<<<<

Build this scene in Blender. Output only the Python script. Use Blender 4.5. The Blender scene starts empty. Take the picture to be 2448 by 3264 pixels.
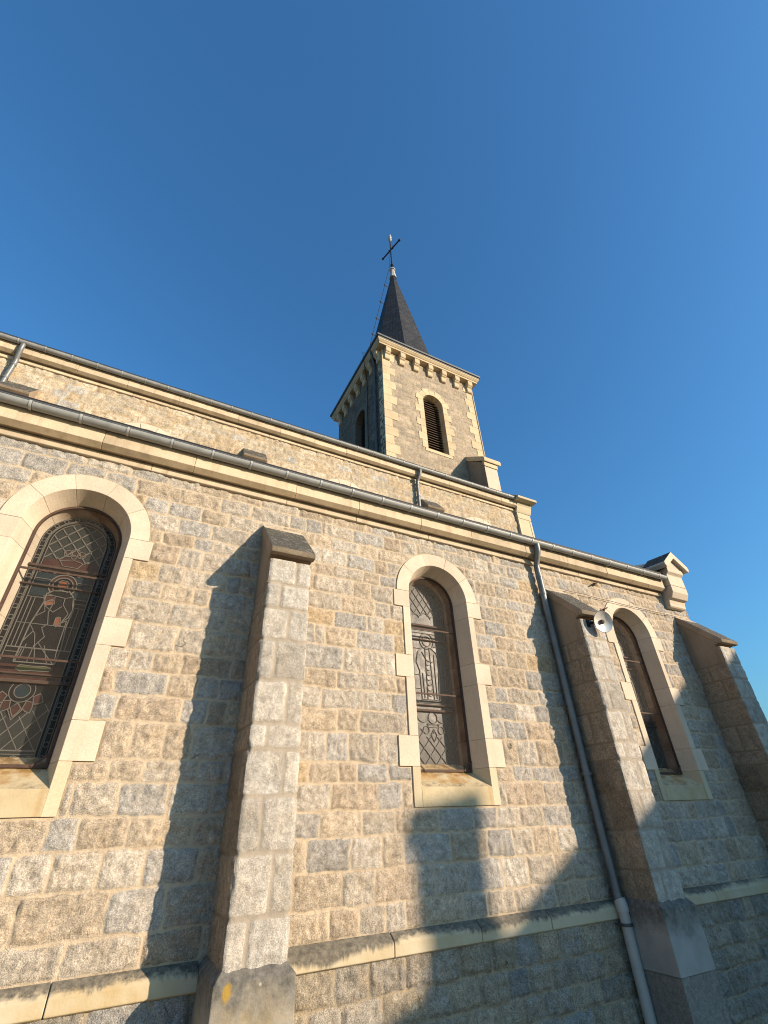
import bpy, math, random
import numpy as np
from mathutils import Vector, Matrix
R = math.radians
SC = bpy.context.scene
COL = SC.collection

# ------------------------------------------------------------------ camera
PITCH, YAW, ROLL = 0.590138, 0.500468, -0.038492
CAMLOC = Vector((0.0, -4.5, 1.65))
fwd = Vector((math.sin(YAW)*math.cos(PITCH), math.cos(YAW)*math.cos(PITCH), math.sin(PITCH)))
right0 = Vector((math.cos(YAW), -math.sin(YAW), 0.0))
up0 = right0.cross(fwd)
rgt = right0*math.cos(ROLL) + up0*math.sin(ROLL)
upv = -right0*math.sin(ROLL) + up0*math.cos(ROLL)
cam = bpy.data.cameras.new('camera')
cam.sensor_fit = 'VERTICAL'
cam.sensor_height = 36.0
cam.sensor_width = 27.0
cam.lens = 1467.7/3264*36.0
cam.clip_start = 0.05
cam.clip_end = 3000
camo = bpy.data.objects.new('camera', cam)
COL.objects.link(camo)
m = Matrix((rgt, upv, -fwd)).transposed().to_4x4()
m.translation = CAMLOC
camo.matrix_world = m
SC.camera = camo
SC.cycles.filter_width = 1.05

# ------------------------------------------------------------------ light
SUN = Vector((0.425, -0.513, 0.187)).normalized()
SUN_EL = math.asin(SUN.z)
SUN_AZ = math.atan2(SUN.x, SUN.y)
w = bpy.data.worlds.new('World')
SC.world = w
w.use_nodes = True
nt = w.node_tree
nt.nodes.clear()
wo = nt.nodes.new('ShaderNodeOutputWorld')
bg = nt.nodes.new('ShaderNodeBackground')
sky = nt.nodes.new('ShaderNodeTexSky')
sky.sky_type = 'NISHITA'
sky.sun_disc = False
sky.sun_elevation = SUN_EL
sky.sun_rotation = SUN_AZ
sky.altitude = 300
sky.air_density = 1.5
sky.dust_density = 2.0
sky.ozone_density = 8.0
bg.inputs['Strength'].default_value = 0.132
wb = nt.nodes.new('ShaderNodeMix'); wb.data_type = 'RGBA'; wb.blend_type = 'MULTIPLY'
wb.inputs[0].default_value = 1.0
wb.inputs[7].default_value = (0.78, 1.01, 1.0, 1)      # white balance of the daylight
nt.links.new(sky.outputs[0], wb.inputs[6])
nt.links.new(wb.outputs[2], bg.inputs['Color'])
nt.links.new(bg.outputs[0], wo.inputs[0])
sl = bpy.data.lights.new('sun', 'SUN')
sl.energy = 4.3
sl.angle = R(0.53)
sl.color = (1.0, 0.80, 0.595)
so = bpy.data.objects.new('sun', sl)
so.rotation_euler = SUN.to_track_quat('Z', 'Y').to_euler()
so.location = SUN*60
COL.objects.link(so)
SC.view_settings.view_transform = 'Standard'
SC.view_settings.look = 'None'
SC.view_settings.exposure = 0.88
SC.view_settings.gamma = 1.0
SC.view_settings.use_curve_mapping = False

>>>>

What to do
Output exactly the span of lines from the top of the listing through the line holding "COL = SC.collection", and leave every picture out.

Solution to the exercise
Build this scene in Blender. Output only the Python script. Use Blender 4.5. The Blender scene starts empty. Take the picture to be 2448 by 3264 pixels.
import bpy, math, random
import numpy as np
from mathutils import Vector, Matrix
R = math.radians
SC = bpy.context.scene
COL = SC.collection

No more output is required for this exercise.